La memoria e i cattivi

In una trasmissione di approfondimento storico andata in onda sulla Rai, il dibattito si chiedeva se ricordare l’orrore fosse ancora sensato. Il coro è stato unanime. Avrei aggiunto con convinzione la mia voce al coro. Ma non avrei taciuto su alcuni aspetti della questione.
Un interrogativo ragionevole da porsi consiste nell’identificare in che modo quella memoria possa offrire strumenti di interpretazione dei fatti storici per la formazione di una coscienza critica pronta ad allarmarsi di fronte alla percezione di un pericolo attuale. Stranamente questo dubbio non viene mai sollevato nelle lunghe ore che i mezzi di comunicazione dedicano alla memoria.
In particolare esiste una narrativa fuorviante, ma ormai consueta, sullo sterminio, sulla nascita del nazional-socialismo, sulla crudeltà. Ogni anno difatti irrompono sulla scena i cattivi. Che certo cattivi furono, ma non nella rappresentazione schematica che viene proposta ai nostri occhi. Come se esistesse un preconfezionamento della disumanità.
Il rischio che si corre sta nel porre quei metodi in uno spazio cosmico, inafferrabile, piombati in quel periodo storico come delle astronavi pilotate da marziani. Come se la follia fosse apparsa improvvisa. Estranea alla cultura del tempo. Ciò di cui si tace è in realtà l’insegnamento storico più denso. Quella propensione all’orrore, in quella realtà, era discorsività, quasi buon senso comune. E soprattutto quella mentalità non si faceva conoscere con parole solo tedesche.
Anche e soprattutto le democrazie liberali contribuirono, nelle loro scorribande coloniali, con le loro teorie sulla specie che giustificavano la cristallizzazione delle ineguaglianze sociali, nel rendere quel discorso un’argomentazione buona per un caffè.
Eludendo la questione del colloquio sul terrore che in quei tempi era sulle bocche di intellettuali, dei professionisti, della gente comune, si potrebbe pensare che alla fine la discriminazione, l’esclusione dalla cittadinanza, lo sterminio, possano essere riprodotti solo con il ritorno delle stesse e identiche astronavi, equipaggiate con le stesse divise, con la stessa retorica e con identici grotteschi baffetti.
Potrebbe far ingenerare il pensiero che non esistesse una società intera che giudicasse quella separazione razziale meritata, scientifica a suo modo, razionale.

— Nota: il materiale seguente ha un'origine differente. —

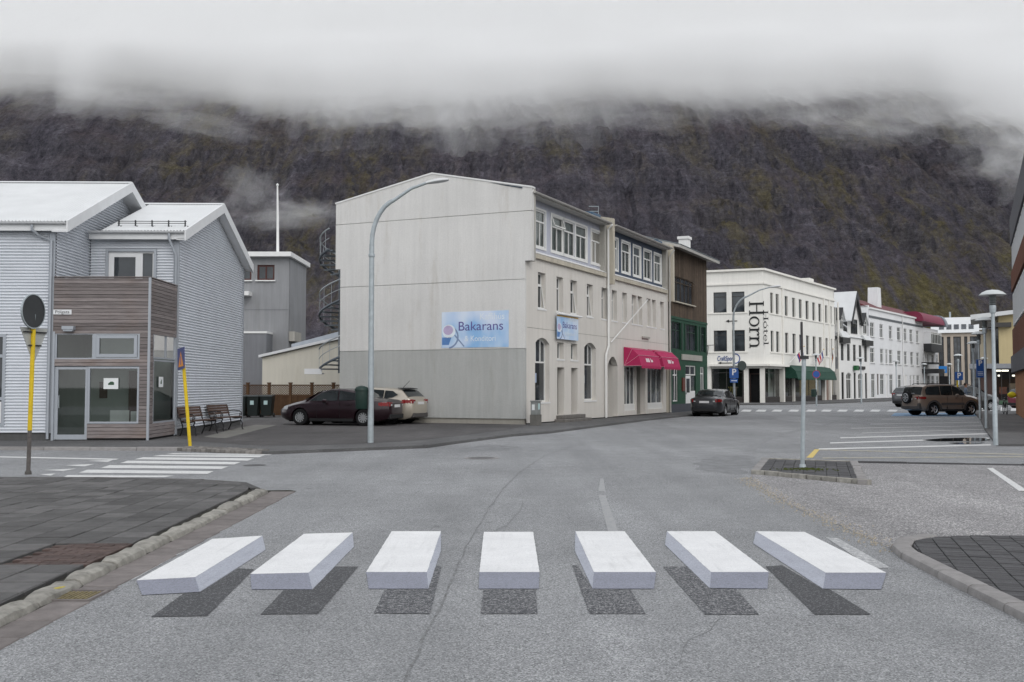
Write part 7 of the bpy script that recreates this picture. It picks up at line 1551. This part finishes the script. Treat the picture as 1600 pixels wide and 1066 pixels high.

Si arriva così al secondo equivoco di una memoria presentata in maniera didascalica. L’irripetibilità dell’orrore. Il fatto che oggi quelle consuetudini barbare non possano assumere altre vesti, altra grammatica, un differente raziocinio.
Ad esempio l’incapacità di osservare come la cultura del merito, della competenza, la managerialità dell’esistenza, stia progressivamente sfaldando l’idea di cittadinanza senza ricorrere a teorie sulla razza. L’idea insomma che lo status di cittadino debba essere meritato attraverso un concentrato di condotte, di atteggiamenti, di riconoscimenti che delineerebbero una classifica. Punti che assicurano il diritto al voto, al lavoro, al salario, alla dignità sociale.
Se si approfondisce ancora di più il merito della questione ci si potrebbe accorgere che una separazione così impostata, portata alle estreme conseguenze, potrebbe accettare una crudeltà ancor più cinica. Perché impreziosita dalla civiltà dei costumi, da un’enfasi progressista, dal pregio donato da un conformismo evoluzionista. Subdola e accattivante. Che non si serve di sciocca repressione ma di sagace persuasione. Che convince della necessità di affidarsi ai capaci per estromettere dalla sicurezza chi non tiene il passo. La disoccupazione è una colpa.
Lo possiamo vedere nello spettacolo mediatico di questi giorni sull’elezione del Capo dello Stato. Mai come ora il serpente dell’anti-parlamentarismo è così strisciante e così velenoso. La raffigurazione di un Parlamento occupato indebitamente da perdigiorno, da scansafatiche, incatenati dalle liturgie della diplomazia, della dialettica, rispetto alla morale, alla puntualità dei migliori, degli specialisti che in un lampo decidono, governano, razionalizzano. Loro sì veri cittadini dai quali acquisire quelle potenzialità che rendono un essere umano degno di considerazione sociale. Dalla purezza della razza alla purezza della performance.